[Your objective]
Copy the data below exactly.
=== Data ===
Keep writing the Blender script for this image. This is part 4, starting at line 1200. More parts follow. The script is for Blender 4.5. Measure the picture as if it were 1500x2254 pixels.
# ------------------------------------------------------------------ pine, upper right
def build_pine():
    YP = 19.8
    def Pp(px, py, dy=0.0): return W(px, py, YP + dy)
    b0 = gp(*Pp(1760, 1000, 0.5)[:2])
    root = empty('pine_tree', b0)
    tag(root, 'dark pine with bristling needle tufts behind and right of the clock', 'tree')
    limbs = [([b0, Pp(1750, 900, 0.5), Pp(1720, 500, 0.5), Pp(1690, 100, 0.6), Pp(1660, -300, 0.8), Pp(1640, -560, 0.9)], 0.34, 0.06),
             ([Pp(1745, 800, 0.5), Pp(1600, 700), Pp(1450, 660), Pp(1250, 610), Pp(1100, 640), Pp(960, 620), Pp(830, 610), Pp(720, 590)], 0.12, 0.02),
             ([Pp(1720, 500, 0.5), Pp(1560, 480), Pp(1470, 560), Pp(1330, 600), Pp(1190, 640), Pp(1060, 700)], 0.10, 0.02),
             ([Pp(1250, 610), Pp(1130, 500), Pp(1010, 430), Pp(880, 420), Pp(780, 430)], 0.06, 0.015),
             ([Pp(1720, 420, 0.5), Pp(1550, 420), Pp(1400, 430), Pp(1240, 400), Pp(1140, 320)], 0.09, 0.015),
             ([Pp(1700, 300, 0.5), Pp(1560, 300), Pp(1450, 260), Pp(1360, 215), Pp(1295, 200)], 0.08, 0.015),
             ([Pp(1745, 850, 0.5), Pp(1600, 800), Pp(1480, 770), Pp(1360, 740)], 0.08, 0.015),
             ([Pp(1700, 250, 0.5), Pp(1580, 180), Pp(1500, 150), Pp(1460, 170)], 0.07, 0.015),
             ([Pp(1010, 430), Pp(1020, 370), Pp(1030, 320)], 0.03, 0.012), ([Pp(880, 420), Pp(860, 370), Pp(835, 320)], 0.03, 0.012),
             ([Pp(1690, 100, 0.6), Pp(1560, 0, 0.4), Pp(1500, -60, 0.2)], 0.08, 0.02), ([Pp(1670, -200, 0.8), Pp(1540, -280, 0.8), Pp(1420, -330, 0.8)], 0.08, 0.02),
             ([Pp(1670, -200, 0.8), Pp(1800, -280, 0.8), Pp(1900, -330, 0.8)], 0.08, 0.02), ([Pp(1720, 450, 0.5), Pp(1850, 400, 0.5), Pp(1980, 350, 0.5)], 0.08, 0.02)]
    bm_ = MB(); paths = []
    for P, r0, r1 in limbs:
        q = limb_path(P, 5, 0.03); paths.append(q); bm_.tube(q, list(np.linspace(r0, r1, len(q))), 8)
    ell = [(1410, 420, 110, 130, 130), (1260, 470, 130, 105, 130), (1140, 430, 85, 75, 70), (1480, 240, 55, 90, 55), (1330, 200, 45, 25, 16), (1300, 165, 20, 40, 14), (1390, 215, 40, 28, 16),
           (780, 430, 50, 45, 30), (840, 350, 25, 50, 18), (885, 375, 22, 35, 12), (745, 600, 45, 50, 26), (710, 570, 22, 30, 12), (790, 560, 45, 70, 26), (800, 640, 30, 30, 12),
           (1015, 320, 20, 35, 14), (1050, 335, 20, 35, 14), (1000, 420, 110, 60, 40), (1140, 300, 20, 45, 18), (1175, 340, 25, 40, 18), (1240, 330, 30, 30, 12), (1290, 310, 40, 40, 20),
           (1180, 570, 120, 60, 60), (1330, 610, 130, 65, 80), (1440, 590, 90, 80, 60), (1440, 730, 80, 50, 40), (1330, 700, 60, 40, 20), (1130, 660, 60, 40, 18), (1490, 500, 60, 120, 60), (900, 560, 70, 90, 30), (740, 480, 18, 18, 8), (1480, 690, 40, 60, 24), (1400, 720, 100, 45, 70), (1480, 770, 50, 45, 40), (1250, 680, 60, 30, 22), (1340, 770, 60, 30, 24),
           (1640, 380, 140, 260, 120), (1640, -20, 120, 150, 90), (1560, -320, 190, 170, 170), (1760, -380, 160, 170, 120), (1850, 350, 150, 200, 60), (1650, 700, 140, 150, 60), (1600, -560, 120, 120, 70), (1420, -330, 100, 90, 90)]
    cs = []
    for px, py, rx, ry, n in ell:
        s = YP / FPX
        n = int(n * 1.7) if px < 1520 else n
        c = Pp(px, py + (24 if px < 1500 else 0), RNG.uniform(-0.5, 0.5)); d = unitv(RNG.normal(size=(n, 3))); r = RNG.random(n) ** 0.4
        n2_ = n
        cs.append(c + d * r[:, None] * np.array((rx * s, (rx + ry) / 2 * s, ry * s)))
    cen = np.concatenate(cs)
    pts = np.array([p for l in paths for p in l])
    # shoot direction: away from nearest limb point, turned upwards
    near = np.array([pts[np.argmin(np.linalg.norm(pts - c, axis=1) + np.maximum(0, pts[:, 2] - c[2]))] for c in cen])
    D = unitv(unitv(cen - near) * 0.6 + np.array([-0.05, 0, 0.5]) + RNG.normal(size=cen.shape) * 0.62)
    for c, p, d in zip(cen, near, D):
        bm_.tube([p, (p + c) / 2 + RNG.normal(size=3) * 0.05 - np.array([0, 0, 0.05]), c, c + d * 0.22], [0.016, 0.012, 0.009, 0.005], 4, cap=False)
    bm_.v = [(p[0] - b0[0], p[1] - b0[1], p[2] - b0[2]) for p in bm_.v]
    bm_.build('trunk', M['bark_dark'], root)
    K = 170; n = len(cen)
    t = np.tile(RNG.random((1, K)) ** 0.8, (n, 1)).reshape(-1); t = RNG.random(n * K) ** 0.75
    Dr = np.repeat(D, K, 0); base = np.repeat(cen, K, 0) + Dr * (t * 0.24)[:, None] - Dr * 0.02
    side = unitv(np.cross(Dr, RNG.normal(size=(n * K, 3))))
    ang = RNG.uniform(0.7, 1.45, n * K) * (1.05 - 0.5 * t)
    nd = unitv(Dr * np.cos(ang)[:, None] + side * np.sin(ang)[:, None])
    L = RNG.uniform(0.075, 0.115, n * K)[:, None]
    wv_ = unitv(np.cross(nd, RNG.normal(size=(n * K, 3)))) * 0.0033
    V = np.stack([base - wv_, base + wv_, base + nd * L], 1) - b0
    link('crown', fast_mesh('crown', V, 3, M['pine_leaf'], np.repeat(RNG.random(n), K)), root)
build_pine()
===
[Result below]
Keep writing the Blender script for this image. This is part 4, starting at line 1200. More parts follow. The script is for Blender 4.5. Measure the picture as if it were 1500x2254 pixels.
# ------------------------------------------------------------------ pine, upper right
def build_pine():
    YP = 19.8
    def Pp(px, py, dy=0.0): return W(px, py, YP + dy)
    b0 = gp(*Pp(1760, 1000, 0.5)[:2])
    root = empty('pine_tree', b0)
    tag(root, 'dark pine with bristling needle tufts behind and right of the clock', 'tree')
    limbs = [([b0, Pp(1750, 900, 0.5), Pp(1720, 500, 0.5), Pp(1690, 100, 0.6), Pp(1660, -300, 0.8), Pp(1640, -560, 0.9)], 0.34, 0.06),
             ([Pp(1745, 800, 0.5), Pp(1600, 700), Pp(1450, 660), Pp(1250, 610), Pp(1100, 640), Pp(960, 620), Pp(830, 610), Pp(720, 590)], 0.12, 0.02),
             ([Pp(1720, 500, 0.5), Pp(1560, 480), Pp(1470, 560), Pp(1330, 600), Pp(1190, 640), Pp(1060, 700)], 0.10, 0.02),
             ([Pp(1250, 610), Pp(1130, 500), Pp(1010, 430), Pp(880, 420), Pp(780, 430)], 0.06, 0.015),
             ([Pp(1720, 420, 0.5), Pp(1550, 420), Pp(1400, 430), Pp(1240, 400), Pp(1140, 320)], 0.09, 0.015),
             ([Pp(1700, 300, 0.5), Pp(1560, 300), Pp(1450, 260), Pp(1360, 215), Pp(1295, 200)], 0.08, 0.015),
             ([Pp(1745, 850, 0.5), Pp(1600, 800), Pp(1480, 770), Pp(1360, 740)], 0.08, 0.015),
             ([Pp(1700, 250, 0.5), Pp(1580, 180), Pp(1500, 150), Pp(1460, 170)], 0.07, 0.015),
             ([Pp(1010, 430), Pp(1020, 370), Pp(1030, 320)], 0.03, 0.012), ([Pp(880, 420), Pp(860, 370), Pp(835, 320)], 0.03, 0.012),
             ([Pp(1690, 100, 0.6), Pp(1560, 0, 0.4), Pp(1500, -60, 0.2)], 0.08, 0.02), ([Pp(1670, -200, 0.8), Pp(1540, -280, 0.8), Pp(1420, -330, 0.8)], 0.08, 0.02),
             ([Pp(1670, -200, 0.8), Pp(1800, -280, 0.8), Pp(1900, -330, 0.8)], 0.08, 0.02), ([Pp(1720, 450, 0.5), Pp(1850, 400, 0.5), Pp(1980, 350, 0.5)], 0.08, 0.02)]
    bm_ = MB(); paths = []
    for P, r0, r1 in limbs:
        q = limb_path(P, 5, 0.03); paths.append(q); bm_.tube(q, list(np.linspace(r0, r1, len(q))), 8)
    ell = [(1410, 420, 110, 130, 130), (1260, 470, 130, 105, 130), (1140, 430, 85, 75, 70), (1480, 240, 55, 90, 55), (1330, 200, 45, 25, 16), (1300, 165, 20, 40, 14), (1390, 215, 40, 28, 16),
           (780, 430, 50, 45, 30), (840, 350, 25, 50, 18), (885, 375, 22, 35, 12), (745, 600, 45, 50, 26), (710, 570, 22, 30, 12), (790, 560, 45, 70, 26), (800, 640, 30, 30, 12),
           (1015, 320, 20, 35, 14), (1050, 335, 20, 35, 14), (1000, 420, 110, 60, 40), (1140, 300, 20, 45, 18), (1175, 340, 25, 40, 18), (1240, 330, 30, 30, 12), (1290, 310, 40, 40, 20),
           (1180, 570, 120, 60, 60), (1330, 610, 130, 65, 80), (1440, 590, 90, 80, 60), (1440, 730, 80, 50, 40), (1330, 700, 60, 40, 20), (1130, 660, 60, 40, 18), (1490, 500, 60, 120, 60), (900, 560, 70, 90, 30), (740, 480, 18, 18, 8), (1480, 690, 40, 60, 24), (1400, 720, 100, 45, 70), (1480, 770, 50, 45, 40), (1250, 680, 60, 30, 22), (1340, 770, 60, 30, 24),
           (1640, 380, 140, 260, 120), (1640, -20, 120, 150, 90), (1560, -320, 190, 170, 170), (1760, -380, 160, 170, 120), (1850, 350, 150, 200, 60), (1650, 700, 140, 150, 60), (1600, -560, 120, 120, 70), (1420, -330, 100, 90, 90)]
    cs = []
    for px, py, rx, ry, n in ell:
        s = YP / FPX
        n = int(n * 1.7) if px < 1520 else n
        c = Pp(px, py + (24 if px < 1500 else 0), RNG.uniform(-0.5, 0.5)); d = unitv(RNG.normal(size=(n, 3))); r = RNG.random(n) ** 0.4
        n2_ = n
        cs.append(c + d * r[:, None] * np.array((rx * s, (rx + ry) / 2 * s, ry * s)))
    cen = np.concatenate(cs)
    pts = np.array([p for l in paths for p in l])
    # shoot direction: away from nearest limb point, turned upwards
    near = np.array([pts[np.argmin(np.linalg.norm(pts - c, axis=1) + np.maximum(0, pts[:, 2] - c[2]))] for c in cen])
    D = unitv(unitv(cen - near) * 0.6 + np.array([-0.05, 0, 0.5]) + RNG.normal(size=cen.shape) * 0.62)
    for c, p, d in zip(cen, near, D):
        bm_.tube([p, (p + c) / 2 + RNG.normal(size=3) * 0.05 - np.array([0, 0, 0.05]), c, c + d * 0.22], [0.016, 0.012, 0.009, 0.005], 4, cap=False)
    bm_.v = [(p[0] - b0[0], p[1] - b0[1], p[2] - b0[2]) for p in bm_.v]
    bm_.build('trunk', M['bark_dark'], root)
    K = 170; n = len(cen)
    t = np.tile(RNG.random((1, K)) ** 0.8, (n, 1)).reshape(-1); t = RNG.random(n * K) ** 0.75
    Dr = np.repeat(D, K, 0); base = np.repeat(cen, K, 0) + Dr * (t * 0.24)[:, None] - Dr * 0.02
    side = unitv(np.cross(Dr, RNG.normal(size=(n * K, 3))))
    ang = RNG.uniform(0.7, 1.45, n * K) * (1.05 - 0.5 * t)
    nd = unitv(Dr * np.cos(ang)[:, None] + side * np.sin(ang)[:, None])
    L = RNG.uniform(0.075, 0.115, n * K)[:, None]
    wv_ = unitv(np.cross(nd, RNG.normal(size=(n * K, 3)))) * 0.0033
    V = np.stack([base - wv_, base + wv_, base + nd * L], 1) - b0
    link('crown', fast_mesh('crown', V, 3, M['pine_leaf'], np.repeat(RNG.random(n), K)), root)
build_pine()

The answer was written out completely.